Write out the complete material exactly as it stands.

▼▼▼

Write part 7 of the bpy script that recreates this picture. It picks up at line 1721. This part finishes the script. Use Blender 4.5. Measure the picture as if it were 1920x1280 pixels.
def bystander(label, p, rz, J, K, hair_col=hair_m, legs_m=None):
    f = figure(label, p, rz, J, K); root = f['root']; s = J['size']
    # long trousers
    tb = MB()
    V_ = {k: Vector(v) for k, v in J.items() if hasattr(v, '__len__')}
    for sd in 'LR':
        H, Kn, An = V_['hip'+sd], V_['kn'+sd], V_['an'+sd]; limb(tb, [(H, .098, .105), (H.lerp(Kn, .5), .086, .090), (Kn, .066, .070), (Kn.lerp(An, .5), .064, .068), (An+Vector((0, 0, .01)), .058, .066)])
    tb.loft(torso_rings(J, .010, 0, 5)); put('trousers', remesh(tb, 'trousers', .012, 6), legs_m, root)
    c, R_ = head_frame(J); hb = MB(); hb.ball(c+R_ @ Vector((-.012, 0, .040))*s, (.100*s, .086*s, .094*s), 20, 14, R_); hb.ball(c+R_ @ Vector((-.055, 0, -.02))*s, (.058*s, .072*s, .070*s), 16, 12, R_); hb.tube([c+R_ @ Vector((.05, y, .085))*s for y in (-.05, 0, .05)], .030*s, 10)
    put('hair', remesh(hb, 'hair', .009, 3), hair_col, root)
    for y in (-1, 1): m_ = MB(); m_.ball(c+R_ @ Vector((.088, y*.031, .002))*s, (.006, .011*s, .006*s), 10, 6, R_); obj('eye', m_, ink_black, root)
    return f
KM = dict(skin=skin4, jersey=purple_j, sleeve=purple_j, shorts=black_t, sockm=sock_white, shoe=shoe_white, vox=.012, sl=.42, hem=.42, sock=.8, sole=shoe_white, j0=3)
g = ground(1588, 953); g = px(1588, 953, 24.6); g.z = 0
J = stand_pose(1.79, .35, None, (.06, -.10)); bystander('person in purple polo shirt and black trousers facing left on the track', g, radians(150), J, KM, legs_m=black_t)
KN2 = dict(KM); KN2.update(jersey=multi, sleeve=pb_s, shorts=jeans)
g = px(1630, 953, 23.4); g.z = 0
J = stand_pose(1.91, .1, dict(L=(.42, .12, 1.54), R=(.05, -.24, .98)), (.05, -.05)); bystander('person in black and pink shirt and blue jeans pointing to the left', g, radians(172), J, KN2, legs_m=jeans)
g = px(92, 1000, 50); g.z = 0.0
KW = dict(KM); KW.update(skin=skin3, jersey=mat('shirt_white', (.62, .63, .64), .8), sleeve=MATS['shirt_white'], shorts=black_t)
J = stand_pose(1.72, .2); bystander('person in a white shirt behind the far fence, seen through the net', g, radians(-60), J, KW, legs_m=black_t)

▲▲▲

Written solution -
Write part 7 of the bpy script that recreates this picture. It picks up at line 1721. This part finishes the script. Use Blender 4.5. Measure the picture as if it were 1920x1280 pixels.
def bystander(label, p, rz, J, K, hair_col=hair_m, legs_m=None):
    f = figure(label, p, rz, J, K); root = f['root']; s = J['size']
    # long trousers
    tb = MB()
    V_ = {k: Vector(v) for k, v in J.items() if hasattr(v, '__len__')}
    for sd in 'LR':
        H, Kn, An = V_['hip'+sd], V_['kn'+sd], V_['an'+sd]; limb(tb, [(H, .098, .105), (H.lerp(Kn, .5), .086, .090), (Kn, .066, .070), (Kn.lerp(An, .5), .064, .068), (An+Vector((0, 0, .01)), .058, .066)])
    tb.loft(torso_rings(J, .010, 0, 5)); put('trousers', remesh(tb, 'trousers', .012, 6), legs_m, root)
    c, R_ = head_frame(J); hb = MB(); hb.ball(c+R_ @ Vector((-.012, 0, .040))*s, (.100*s, .086*s, .094*s), 20, 14, R_); hb.ball(c+R_ @ Vector((-.055, 0, -.02))*s, (.058*s, .072*s, .070*s), 16, 12, R_); hb.tube([c+R_ @ Vector((.05, y, .085))*s for y in (-.05, 0, .05)], .030*s, 10)
    put('hair', remesh(hb, 'hair', .009, 3), hair_col, root)
    for y in (-1, 1): m_ = MB(); m_.ball(c+R_ @ Vector((.088, y*.031, .002))*s, (.006, .011*s, .006*s), 10, 6, R_); obj('eye', m_, ink_black, root)
    return f
KM = dict(skin=skin4, jersey=purple_j, sleeve=purple_j, shorts=black_t, sockm=sock_white, shoe=shoe_white, vox=.012, sl=.42, hem=.42, sock=.8, sole=shoe_white, j0=3)
g = ground(1588, 953); g = px(1588, 953, 24.6); g.z = 0
J = stand_pose(1.79, .35, None, (.06, -.10)); bystander('person in purple polo shirt and black trousers facing left on the track', g, radians(150), J, KM, legs_m=black_t)
KN2 = dict(KM); KN2.update(jersey=multi, sleeve=pb_s, shorts=jeans)
g = px(1630, 953, 23.4); g.z = 0
J = stand_pose(1.91, .1, dict(L=(.42, .12, 1.54), R=(.05, -.24, .98)), (.05, -.05)); bystander('person in black and pink shirt and blue jeans pointing to the left', g, radians(172), J, KN2, legs_m=jeans)
g = px(92, 1000, 50); g.z = 0.0
KW = dict(KM); KW.update(skin=skin3, jersey=mat('shirt_white', (.62, .63, .64), .8), sleeve=MATS['shirt_white'], shorts=black_t)
J = stand_pose(1.72, .2); bystander('person in a white shirt behind the far fence, seen through the net', g, radians(-60), J, KW, legs_m=black_t)